Trevor: In an entry level course, students will learn the basics of diving broken out into two main categories: In-water “diving skills” and classroom-based “dive theory.” The two most important in-water skills new divers learn are how to clear their masks and how to control their buoyancy underwater. As most snorkelers can attest, getting water in the mask can really be a pain. Add to that the fact that, when diving, you’re underwater with no way to simply dump the water out and you can see why clearing the mask is so important. The other key skill is buoyancy – that is, the ability to control whether you are floating or sinking. Divers want to achieve neutral buoyancy, where you are neither floating nor sinking, but rather gliding effortlessly through the water. This skill is kind of like riding a bike – it’s difficult to get at first but once you get it it’s easy to perfect. It is an important skill to learn to get the most out of your dives and also be safe.

In addition to these in-water skills, there are some technical aspects to most courses that cover nitrogen absorption in the body. These are taught in the classroom-theory section. Breathing compressed air causes the body to absorb nitrogen. There is an acceptable amount of absorption that can happen with no ill effects and we have to keep our dives within those limits. We have what we call the Recreational Dive Planner, which allows us to plan our dive times and depths to stay within safe limits of nitrogen absorption. Learning how to use it is another important aspect of the course.

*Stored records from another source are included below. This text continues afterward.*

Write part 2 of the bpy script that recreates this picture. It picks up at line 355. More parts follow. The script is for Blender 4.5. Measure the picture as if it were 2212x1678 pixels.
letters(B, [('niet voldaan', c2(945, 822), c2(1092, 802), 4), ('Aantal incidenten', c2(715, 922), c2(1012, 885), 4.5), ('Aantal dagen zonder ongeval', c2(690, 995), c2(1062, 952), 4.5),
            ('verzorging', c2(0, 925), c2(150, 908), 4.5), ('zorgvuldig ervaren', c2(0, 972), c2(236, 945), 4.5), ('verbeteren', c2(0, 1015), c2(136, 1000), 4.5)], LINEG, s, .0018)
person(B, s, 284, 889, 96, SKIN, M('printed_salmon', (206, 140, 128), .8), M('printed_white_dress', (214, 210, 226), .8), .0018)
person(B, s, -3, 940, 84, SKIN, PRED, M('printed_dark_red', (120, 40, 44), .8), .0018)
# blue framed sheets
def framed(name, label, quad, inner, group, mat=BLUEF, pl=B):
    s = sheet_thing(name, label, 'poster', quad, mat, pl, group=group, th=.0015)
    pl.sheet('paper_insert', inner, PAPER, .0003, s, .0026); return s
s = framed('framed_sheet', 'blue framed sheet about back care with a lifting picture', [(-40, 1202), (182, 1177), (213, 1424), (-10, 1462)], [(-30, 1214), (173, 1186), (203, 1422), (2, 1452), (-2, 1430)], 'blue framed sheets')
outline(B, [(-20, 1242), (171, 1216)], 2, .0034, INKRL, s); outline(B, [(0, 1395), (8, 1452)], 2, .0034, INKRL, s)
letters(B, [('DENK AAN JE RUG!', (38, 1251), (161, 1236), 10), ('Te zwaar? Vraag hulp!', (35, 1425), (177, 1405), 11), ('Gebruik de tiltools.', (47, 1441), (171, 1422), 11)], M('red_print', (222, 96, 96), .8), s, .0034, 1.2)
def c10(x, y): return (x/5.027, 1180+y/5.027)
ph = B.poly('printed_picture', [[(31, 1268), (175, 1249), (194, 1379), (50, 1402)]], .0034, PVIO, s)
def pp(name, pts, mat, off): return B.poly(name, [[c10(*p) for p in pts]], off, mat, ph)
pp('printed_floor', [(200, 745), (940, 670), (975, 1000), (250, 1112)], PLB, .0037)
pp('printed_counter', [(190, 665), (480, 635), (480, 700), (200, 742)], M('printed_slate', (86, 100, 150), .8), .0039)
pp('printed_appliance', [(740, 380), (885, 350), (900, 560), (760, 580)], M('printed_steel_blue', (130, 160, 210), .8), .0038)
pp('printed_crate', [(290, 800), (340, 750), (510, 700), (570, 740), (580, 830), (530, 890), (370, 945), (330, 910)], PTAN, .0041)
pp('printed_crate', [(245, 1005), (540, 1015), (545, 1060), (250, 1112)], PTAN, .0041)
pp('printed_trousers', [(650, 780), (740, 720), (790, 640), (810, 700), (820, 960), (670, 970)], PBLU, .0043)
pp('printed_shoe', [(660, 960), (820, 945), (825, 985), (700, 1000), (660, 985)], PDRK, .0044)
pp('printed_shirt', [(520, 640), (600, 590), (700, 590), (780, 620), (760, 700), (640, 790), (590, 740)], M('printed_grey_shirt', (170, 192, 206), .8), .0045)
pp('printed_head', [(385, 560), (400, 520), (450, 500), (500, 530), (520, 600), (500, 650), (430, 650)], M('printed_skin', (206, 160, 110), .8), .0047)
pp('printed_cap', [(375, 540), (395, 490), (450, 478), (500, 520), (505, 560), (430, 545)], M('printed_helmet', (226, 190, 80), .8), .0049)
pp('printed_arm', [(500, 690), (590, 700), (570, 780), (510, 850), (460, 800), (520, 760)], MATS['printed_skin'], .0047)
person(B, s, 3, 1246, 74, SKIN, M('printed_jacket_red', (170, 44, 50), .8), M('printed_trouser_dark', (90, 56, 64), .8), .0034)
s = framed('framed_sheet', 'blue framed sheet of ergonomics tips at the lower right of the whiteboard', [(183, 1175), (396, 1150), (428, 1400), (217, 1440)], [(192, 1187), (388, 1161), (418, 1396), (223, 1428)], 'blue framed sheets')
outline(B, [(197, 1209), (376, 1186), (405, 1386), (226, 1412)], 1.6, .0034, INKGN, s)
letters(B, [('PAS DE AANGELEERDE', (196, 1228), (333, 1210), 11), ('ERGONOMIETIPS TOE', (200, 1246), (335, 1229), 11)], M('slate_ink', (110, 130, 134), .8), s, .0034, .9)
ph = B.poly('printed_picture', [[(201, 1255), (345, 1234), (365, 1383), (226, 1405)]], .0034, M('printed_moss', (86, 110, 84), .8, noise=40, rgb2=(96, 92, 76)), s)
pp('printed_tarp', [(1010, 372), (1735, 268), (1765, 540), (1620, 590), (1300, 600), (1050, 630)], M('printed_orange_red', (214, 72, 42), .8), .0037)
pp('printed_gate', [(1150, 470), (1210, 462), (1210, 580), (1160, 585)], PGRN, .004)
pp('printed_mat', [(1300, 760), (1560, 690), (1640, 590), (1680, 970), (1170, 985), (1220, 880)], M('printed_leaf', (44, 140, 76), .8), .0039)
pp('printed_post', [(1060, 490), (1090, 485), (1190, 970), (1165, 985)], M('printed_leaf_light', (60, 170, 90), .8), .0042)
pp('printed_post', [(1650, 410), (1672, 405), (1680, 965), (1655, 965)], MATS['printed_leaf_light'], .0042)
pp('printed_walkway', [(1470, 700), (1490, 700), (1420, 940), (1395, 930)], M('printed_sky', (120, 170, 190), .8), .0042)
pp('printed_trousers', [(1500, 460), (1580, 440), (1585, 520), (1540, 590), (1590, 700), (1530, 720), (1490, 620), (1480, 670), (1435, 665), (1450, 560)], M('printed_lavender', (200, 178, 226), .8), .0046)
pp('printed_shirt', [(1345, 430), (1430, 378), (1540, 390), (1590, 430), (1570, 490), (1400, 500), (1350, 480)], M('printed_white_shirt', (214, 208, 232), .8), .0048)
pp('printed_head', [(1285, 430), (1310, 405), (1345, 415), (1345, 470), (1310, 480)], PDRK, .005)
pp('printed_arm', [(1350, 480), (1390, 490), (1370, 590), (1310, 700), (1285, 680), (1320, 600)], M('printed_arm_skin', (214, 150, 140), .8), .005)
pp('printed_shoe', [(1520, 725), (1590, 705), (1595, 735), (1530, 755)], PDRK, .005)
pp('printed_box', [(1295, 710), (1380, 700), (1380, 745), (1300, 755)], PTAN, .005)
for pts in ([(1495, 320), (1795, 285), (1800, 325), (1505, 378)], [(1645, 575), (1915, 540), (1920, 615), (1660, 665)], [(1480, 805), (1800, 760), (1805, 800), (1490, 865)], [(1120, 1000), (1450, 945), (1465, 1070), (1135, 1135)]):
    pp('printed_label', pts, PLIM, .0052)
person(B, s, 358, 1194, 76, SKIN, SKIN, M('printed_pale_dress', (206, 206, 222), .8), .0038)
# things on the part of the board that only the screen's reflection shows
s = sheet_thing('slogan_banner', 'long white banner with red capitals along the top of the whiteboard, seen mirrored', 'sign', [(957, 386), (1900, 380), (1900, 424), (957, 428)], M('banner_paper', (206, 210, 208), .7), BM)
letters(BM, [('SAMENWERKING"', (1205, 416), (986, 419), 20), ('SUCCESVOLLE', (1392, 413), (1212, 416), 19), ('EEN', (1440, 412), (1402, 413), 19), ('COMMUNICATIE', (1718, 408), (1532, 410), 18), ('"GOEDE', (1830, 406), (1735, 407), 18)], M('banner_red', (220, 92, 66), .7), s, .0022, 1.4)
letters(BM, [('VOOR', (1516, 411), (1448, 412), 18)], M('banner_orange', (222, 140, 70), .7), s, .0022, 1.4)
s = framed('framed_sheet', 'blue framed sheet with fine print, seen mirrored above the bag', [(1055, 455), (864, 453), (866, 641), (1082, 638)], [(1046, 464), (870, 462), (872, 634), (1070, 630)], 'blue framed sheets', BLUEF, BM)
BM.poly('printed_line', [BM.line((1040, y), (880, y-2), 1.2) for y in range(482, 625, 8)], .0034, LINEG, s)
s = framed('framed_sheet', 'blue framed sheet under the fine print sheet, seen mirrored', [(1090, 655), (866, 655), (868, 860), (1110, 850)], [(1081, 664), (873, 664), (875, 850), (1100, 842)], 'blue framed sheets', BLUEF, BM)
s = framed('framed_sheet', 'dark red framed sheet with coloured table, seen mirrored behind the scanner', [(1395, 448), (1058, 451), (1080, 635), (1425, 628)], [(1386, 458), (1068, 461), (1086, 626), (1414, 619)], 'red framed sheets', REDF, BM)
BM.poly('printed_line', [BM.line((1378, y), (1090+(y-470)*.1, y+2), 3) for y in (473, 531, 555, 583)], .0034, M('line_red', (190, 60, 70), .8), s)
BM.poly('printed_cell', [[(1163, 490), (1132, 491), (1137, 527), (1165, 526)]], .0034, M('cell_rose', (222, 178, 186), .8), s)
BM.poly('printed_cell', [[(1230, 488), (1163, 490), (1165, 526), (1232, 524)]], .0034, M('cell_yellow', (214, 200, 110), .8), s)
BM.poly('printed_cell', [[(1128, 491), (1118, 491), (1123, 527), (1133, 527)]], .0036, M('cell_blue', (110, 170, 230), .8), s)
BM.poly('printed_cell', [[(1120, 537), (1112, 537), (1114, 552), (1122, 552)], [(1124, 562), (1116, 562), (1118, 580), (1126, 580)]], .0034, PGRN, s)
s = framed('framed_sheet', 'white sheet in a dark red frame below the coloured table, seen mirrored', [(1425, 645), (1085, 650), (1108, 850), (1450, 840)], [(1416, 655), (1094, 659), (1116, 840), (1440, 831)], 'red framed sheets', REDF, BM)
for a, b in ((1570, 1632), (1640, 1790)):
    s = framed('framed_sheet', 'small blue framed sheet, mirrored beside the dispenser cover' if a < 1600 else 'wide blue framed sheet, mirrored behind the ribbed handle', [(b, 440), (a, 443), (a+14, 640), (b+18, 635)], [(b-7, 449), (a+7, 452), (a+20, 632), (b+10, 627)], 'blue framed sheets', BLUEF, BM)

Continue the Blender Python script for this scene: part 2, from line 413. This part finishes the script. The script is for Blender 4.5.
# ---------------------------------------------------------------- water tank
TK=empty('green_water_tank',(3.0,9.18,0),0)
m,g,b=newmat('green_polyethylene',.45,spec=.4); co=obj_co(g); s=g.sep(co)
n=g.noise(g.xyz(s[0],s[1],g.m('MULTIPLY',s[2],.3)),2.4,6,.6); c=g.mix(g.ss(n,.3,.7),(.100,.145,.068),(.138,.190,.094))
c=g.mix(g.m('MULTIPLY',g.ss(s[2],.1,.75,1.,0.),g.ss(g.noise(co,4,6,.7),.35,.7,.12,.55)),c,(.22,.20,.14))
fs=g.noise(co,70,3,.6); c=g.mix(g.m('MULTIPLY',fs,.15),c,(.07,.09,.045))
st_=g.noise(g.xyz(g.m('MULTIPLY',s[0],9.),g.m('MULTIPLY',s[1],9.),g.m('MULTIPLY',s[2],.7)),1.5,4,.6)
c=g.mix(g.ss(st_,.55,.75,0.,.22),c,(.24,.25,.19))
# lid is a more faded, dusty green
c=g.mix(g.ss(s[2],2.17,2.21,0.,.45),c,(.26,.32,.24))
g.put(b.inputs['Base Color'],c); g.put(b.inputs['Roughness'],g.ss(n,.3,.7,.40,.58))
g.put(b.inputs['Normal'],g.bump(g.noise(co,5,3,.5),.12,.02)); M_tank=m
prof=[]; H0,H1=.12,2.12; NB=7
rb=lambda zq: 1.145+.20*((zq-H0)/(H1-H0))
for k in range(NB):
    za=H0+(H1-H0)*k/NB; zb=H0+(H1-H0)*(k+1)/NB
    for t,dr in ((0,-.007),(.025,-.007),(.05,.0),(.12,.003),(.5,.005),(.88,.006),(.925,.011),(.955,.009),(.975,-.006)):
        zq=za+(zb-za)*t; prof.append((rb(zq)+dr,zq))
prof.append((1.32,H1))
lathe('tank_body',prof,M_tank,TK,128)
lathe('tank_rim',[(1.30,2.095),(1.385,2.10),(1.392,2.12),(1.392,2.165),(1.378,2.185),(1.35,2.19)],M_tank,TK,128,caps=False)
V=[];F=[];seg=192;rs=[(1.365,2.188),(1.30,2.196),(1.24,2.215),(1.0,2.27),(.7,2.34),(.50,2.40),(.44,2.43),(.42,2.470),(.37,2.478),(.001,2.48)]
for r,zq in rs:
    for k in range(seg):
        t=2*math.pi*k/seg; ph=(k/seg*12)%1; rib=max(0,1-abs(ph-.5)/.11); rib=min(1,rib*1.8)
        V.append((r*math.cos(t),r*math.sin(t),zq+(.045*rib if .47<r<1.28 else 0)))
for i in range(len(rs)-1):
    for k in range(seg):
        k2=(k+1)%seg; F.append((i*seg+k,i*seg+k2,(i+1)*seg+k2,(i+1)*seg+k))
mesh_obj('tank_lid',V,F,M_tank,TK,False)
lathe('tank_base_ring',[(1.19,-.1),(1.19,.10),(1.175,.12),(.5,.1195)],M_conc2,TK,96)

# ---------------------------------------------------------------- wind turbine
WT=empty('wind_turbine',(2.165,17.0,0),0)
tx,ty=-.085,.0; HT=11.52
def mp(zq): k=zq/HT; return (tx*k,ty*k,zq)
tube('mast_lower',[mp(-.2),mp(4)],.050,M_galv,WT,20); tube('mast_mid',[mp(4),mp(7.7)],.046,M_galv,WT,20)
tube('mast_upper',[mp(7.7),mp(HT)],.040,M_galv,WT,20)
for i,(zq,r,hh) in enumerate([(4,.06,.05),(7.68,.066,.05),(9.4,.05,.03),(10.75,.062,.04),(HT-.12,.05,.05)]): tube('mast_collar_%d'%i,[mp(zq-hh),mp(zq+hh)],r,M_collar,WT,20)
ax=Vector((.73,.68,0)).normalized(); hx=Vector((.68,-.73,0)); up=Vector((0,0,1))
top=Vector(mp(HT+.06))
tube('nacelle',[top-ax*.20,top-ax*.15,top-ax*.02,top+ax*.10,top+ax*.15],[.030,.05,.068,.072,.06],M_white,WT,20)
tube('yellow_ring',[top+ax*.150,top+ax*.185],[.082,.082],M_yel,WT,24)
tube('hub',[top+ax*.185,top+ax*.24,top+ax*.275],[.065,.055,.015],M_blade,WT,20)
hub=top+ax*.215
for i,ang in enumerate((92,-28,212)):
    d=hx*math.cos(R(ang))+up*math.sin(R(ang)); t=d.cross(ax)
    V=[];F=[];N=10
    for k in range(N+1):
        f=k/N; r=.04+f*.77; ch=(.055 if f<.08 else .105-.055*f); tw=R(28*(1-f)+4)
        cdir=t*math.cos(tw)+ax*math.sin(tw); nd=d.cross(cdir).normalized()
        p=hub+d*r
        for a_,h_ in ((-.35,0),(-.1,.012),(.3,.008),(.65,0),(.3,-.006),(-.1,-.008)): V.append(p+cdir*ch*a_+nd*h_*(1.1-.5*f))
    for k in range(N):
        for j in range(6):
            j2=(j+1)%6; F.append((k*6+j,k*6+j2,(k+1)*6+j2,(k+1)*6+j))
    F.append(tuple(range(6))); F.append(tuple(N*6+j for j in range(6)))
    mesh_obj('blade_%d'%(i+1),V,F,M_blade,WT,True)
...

AWB: What are the problems faced by most beginners?

Trevor: The problem faced by most beginners is simply acclimating to the “newness” of diving. Like the first time on skis, the first time with a golf club in your hand or the first time doing just about anything, it just takes some time getting used to having a tank on your back, fins on your feet and a mask on your face. The entry level certification course is specifically designed to acclimate new divers and put them in a position to be safe, happy divers when they get out on their first dives.

AWB: How many diving hours are required to earn a certificate?

Trevor: The amount of hours varies by dive shop. We run a fairly condensed course, which is about 4-5 hours of home study, a two-day weekend module that covers the class work and the pool work, and then another two days for the checkout dives (done in a lake or the ocean). Other courses are done over several weeks or months. This is one aspect of diving that has a very large degree of variability depending on the dive shop and the instructor that students choose. I encourage new divers to look around and find the course that most meets their needs.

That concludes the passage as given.